I recently bought some interesting pencil sharpeners from Japan for two friends’ daughters who just embarked on their formal education a couple of days back. Sharpeners are just sharpeners, aren’t they? What could be so interesting? Well… I don’t have them in my possession now but from what I recall, it was a sharpener that allows 4 adjustments to the degree of sharpness, if you get what I mean. I chanced upon this unique design of a sharpener while looking for post-its (to tag my travel guide) at a stationery store in Den-Den Town and I couldn’t put it down; I so wanted to buy but have absolutely no use for it. That was when I thought of the two girls.

So this friend was thanking me for the sharpener this afternoon and our conversation drifted to how some primary schools do not allow the students from the lower levels to use mechanical pencils. I thought it might possibly have to do with grip or penmanship – not good for new writers to develop bad grip leading to poor penmanship.
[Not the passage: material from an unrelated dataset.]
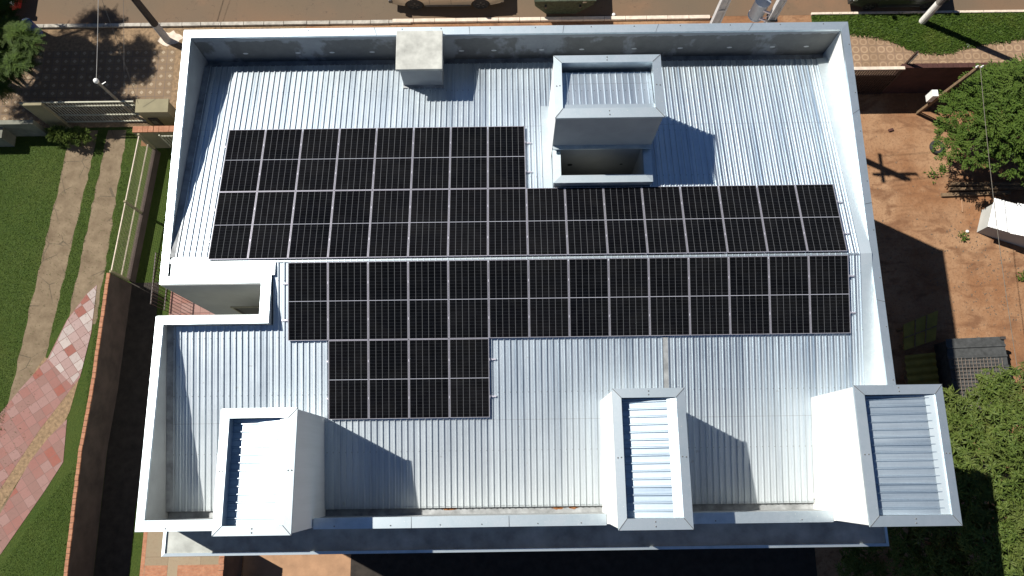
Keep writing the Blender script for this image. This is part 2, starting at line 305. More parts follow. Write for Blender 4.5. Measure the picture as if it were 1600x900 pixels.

Which led me to my traumatizing childhood memories of writing with a fountain pen.

My primary school has quite a queer tradition – when we progressed to writing with pens towards the end of Primary 3 (a couple of months earlier for those with better handwriting), we had to write with fountain pens. And with that began our (and our mothers’) nightmares. Back in those days, fountain pen ink cartridges were not available, so in all our heavy schoolbags, we additionally had to bring an ink bottle to pump ink into our fountain pens when necessary. If you follow what I’m talking about, now try visualising 9-year olds trying to pump ink in school amidst friends and play. Ink blots on our uniforms and ink smudges on our hands were more than a common sight. Sometimes worse accidents happened like ink spillage in our school bags or an ink bottle falling off the table.

I hated writing with a fountain pen in cursive and being allowed only to use ink erasers for corrections (all compulsory, by the way) because I’m quite the messy writer. Back then I never understood why the school made us do this because I know my cousins’ schools didn’t make them do it but my dad was surprisingly very supportive of the school’s policy. He even invested in a Pilot fountain pen (considered rather expensive back then) for me when the rest of my classmates just used the Hero fountain pens they purchased in the bookshop.

It was only in Primary 6 when we were finally allowed to switch to ballpoint pens – I guess it was to prepare us for the PSLE. That was a huge relief to me because I really don’t write well with fountain pens. And still never understood why the school made us do it. It’s only a few years later that I appreciate what the school has done for us. I’ve always been known to be a person with neat handwriting throughout my life (and belatedly, I thought of my sister too! We went to the same primary school) and I think the years of writing with a fountain pen has really helped me very much with my penmanship.

Back to the topic of sharpeners: I hope the two young girls find them useful.